Más allá de las propuestas elaboradas por diversas entidades civiles hay en esas expresiones una preocupación común: el mundo del trabajo, abandonado a su suerte con la entrada en vigor de los esquemas liberales, está en una situación límite que ya pasa factura al presente pero puede hipotecar el futuro. Es imposible pensar en términos de crecimiento y desarrollo en un país tan desigual y polarizado como el nuestro excluyendo de las decisiones (y del interés estratégico del Estado) a las fuerzas que integran el mundo del trabajo, sin asignarle un lugar central a la cohesión y a la equidad como eje ordenador del esfuerzo general. La pretensión de separar a los pobres del resto de los trabajadores puede servir para ordenar los planes, pero no hay posibilidad alguna de avanzar hacia una sociedad más justa si a las grandes masas de asalariados se les ubica como parte de una ciudadanía sin derechos, es decir, como simples piezas del engranaje económico carentes de autonomía y capacidad de decisión. Importa poco que se les trate ideológicamente como una potencial pero irreal clase media atada a ciertas formas de consumo individual (y no a procesos de producción) o como pobres cuyo mejor destino es la pertenencia a un apartheid social sin vínculo con la productividad real. Están condenado a la desigualdad sin salidas.

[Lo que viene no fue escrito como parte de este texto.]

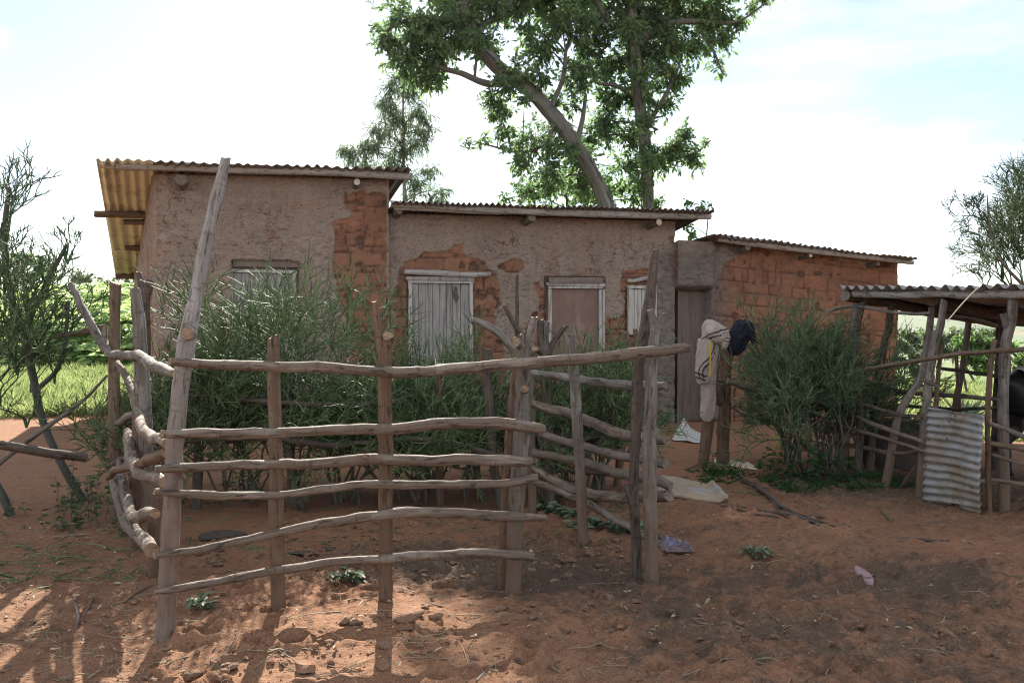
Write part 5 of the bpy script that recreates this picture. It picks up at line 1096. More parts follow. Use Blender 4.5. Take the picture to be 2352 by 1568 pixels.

Pretender construir la democracia sobre la base de la sociedad informal es tanto como creer que el mercado puede, por sí mismo, garantizar reglas y conductas morales frente al apetito de ganancias. Podrá surgir así un nuevo corporativismo liberal sustentado en los poderes fácticos y el uso de las redes clientelares recreadas a partir de los centros de poder real, pero no una democracia social de pleno derecho. No extraña que la política se aleje de la gente mientras los hombres del poder se dan por satisfechos por formar clase aparte para servir a esa constelación de poderes fácticos que bajo la fachada de las instituciones negocian, acotan, dirigen, y, al final, gobiernan.

Feliz año 2011 a todos los lectores.